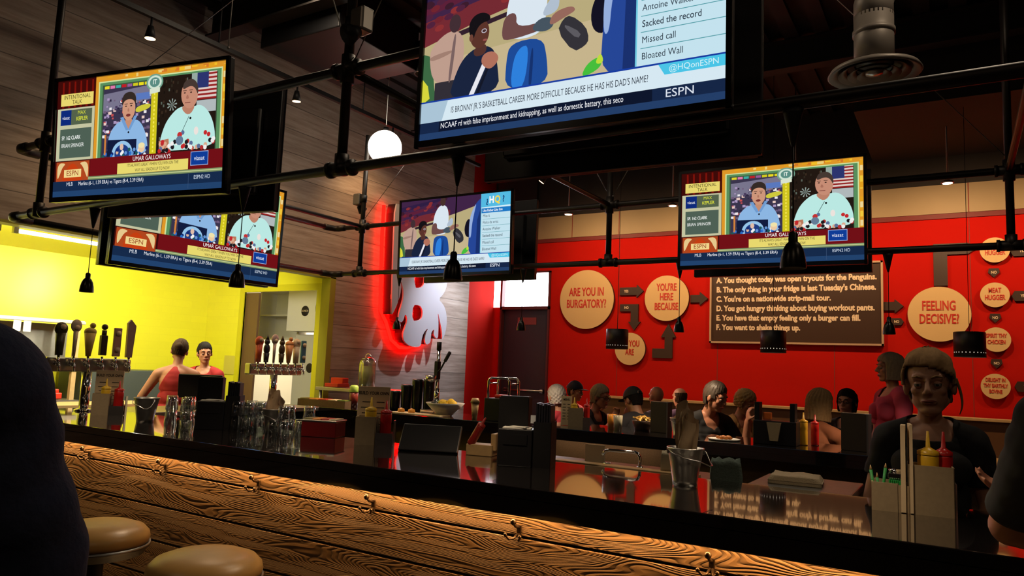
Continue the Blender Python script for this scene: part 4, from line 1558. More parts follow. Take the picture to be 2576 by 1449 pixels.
# ------------------------------------------------------------------ stools
def stool(x, y, label):
    t = thing('bar_stool', label, 'stool', (x, y, 0), 0, 'round leather bar stools')
    m_ = MB()
    m_.lathe([(0, .797), (.08, .795), (.14, .788), (.185, .772), (.208, .748), (.213, .725), (.205, .700), (0, .70)], 48)
    m_.build('seat', M_TAN, t)
    m_ = MB()
    m_.lathe([(.205, .700), (.216, .706), (.217, .690), (.206, .686), (.195, .66), (0, .66)], 48)
    m_.build('seat_ring', M_DKSTEEL, t)
    m_ = MB()
    m_.lathe([(0, .66), (.10, .66), (.10, .645), (.035, .63), (.035, .03), (.05, .025), (.19, .015), (.20, 0), (0, 0)], 36)
    m_.build('pedestal', M_BLACK, t)
    m_ = MB()
    m_.tube([(.16 * math.cos(a * PI / 16), .16 * math.sin(a * PI / 16), .27) for a in range(32)], .011, 10, closed=True)
    for a in range(4):
        m_.cyl((.03 * math.cos(a * PI / 2), .03 * math.sin(a * PI / 2), .27), (.16 * math.cos(a * PI / 2), .16 * math.sin(a * PI / 2), .27), .008, 8)
    m_.build('foot_ring', M_DKSTEEL, t)
    return t


stool(-3.264, 1.90, 'tan leather bar stool partly behind the person in navy')
stool(-2.497, 1.89, 'tan leather bar stool in the middle of the three')
stool(-1.79, 1.90, 'tan leather bar stool cut off by the bottom picture edge')


# ------------------------------------------------------------------ things on the near counter
def bottle(loc, m, label, group, h=.20, r=.033):
    t = thing('squeeze_bottle', label, 'bottle', loc, 0, group)
    m_ = MB()
    m_.lathe([(0, 0), (r * .95, 0), (r, .008), (r, h * .55), (r * .96, h * .6), (r, h * .66), (r, h * .90), (r * .9, h * .93), (0, h * .93)], 24)
    m_.build('bottle_body', m, t)
    m_ = MB()
    m_.lathe([(r * 1.02, h * .93), (r * 1.02, h * .99), (r * .5, h * 1.03), (.008, h * 1.06), (.004, h * 1.32), (0, h * 1.32)], 20)
    m_.build('nozzle', m, t)
    return t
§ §
## Your goal
In the material above, how many lines hold the word "picture"? Say only the number.

## Solved exercise
2